Solar and Storage as the Resilient Core

Within the U.S. pipeline, one technology profile stands out. Solar developments accounted for the majority of both new announcements and cancellations. Solar or solar-plus-storage projects represented 37 of the 54 new generation projects announced in the first quarter. The pairing logic is financial as well as operational: storage preserves capture value and enhances bankability by smoothing revenue profiles in markets with growing cannibalization risk.

Battery storage's relative resilience under the OBBBA also provides a financing hedge. The OBBB largely preserves tax credits into the next decade for newer clean energy technologies like battery storage and carbon capture. Utility-scale storage deployment reached approximately 19 GW in 2025, up roughly 72 percent year-over-year. Falling costs, rising grid volatility, and demand from large-load customers positioned storage as a central component of new capacity additions.

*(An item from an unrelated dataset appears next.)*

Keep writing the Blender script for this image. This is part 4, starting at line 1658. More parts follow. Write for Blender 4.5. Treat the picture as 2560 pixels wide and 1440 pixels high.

This asymmetry is reshaping how sponsors structure projects. Solar-plus-storage hybrids pairing generation eligible for the deadline-driven §48E credit with storage assets qualifying under a longer timeline are emerging as a preferred structure for developers seeking to maximize credit capture while extending the effective investment horizon. This structural evolution also intersects with the growing supply-chain compliance burden discussed in coverage of tariff-driven project delays.


What Happens to the 8 GW That Didn't Survive?

Since the start of 2025, Republican-held congressional districts have attracted more than $21 billion in announced clean energy investments while also losing more than $49 billion to project cancellations and downsizing. The political geography of cancellations will shape any potential policy response.

A panel of analysts broadly agreed that clean energy deployment will continue, driven by strong market fundamentals. "Even without the tax credits, the cheapest form of electricity production at this point is solar, followed by natural gas, and then geothermal and onshore wind." But the removal of subsidies widens the gap between announced pipelines and financed projects.

The core developer request, as articulated by industry groups, is not a full restoration of IRA credits but rather stability. The key policy ask "right now is just maintaining policy certainty so companies know the rules of the road." Potential responses-from extending safe-harbor periods to accelerating interconnection approvals-are being evaluated, but no legislative pathway has materialized in the current Congress.


Key Takeaways for Developers and Investors

  • The BOC clock is running. Wind and solar projects must begin physical construction by July 4, 2026, to remain eligible for §45Y and §48E credits. Developers without a clear construction-start plan face near-certain credit loss.
  • Tax equity is scarce; credit transfers are growing. Only around 10% of tax equity investors were actively pursuing tech-neutral credits in 2025, while the total transferable credit market reached nearly $42 billion. Structuring teams must plan for a hybrid capital stack.
  • PPA pricing is not softening. North American solar PPA prices rose 13% year-over-year while wind PPA prices surged 24% in the 12 months to Q1 2026. Offtake agreements signed under old financing assumptions may no longer support project returns.
  • Storage is the financing anchor. Battery storage retains longer credit eligibility and stabilizes revenue profiles, making solar-plus-storage hybrids the preferred structure for new capital deployment.
  • Australia and the EU offer a policy contrast. Both markets maintain consistent, long-horizon incentive frameworks. Their financing structures-CfD auctions in Europe, portfolio financing and CIS in Australia-provide templates for policy design the U.S. market currently lacks.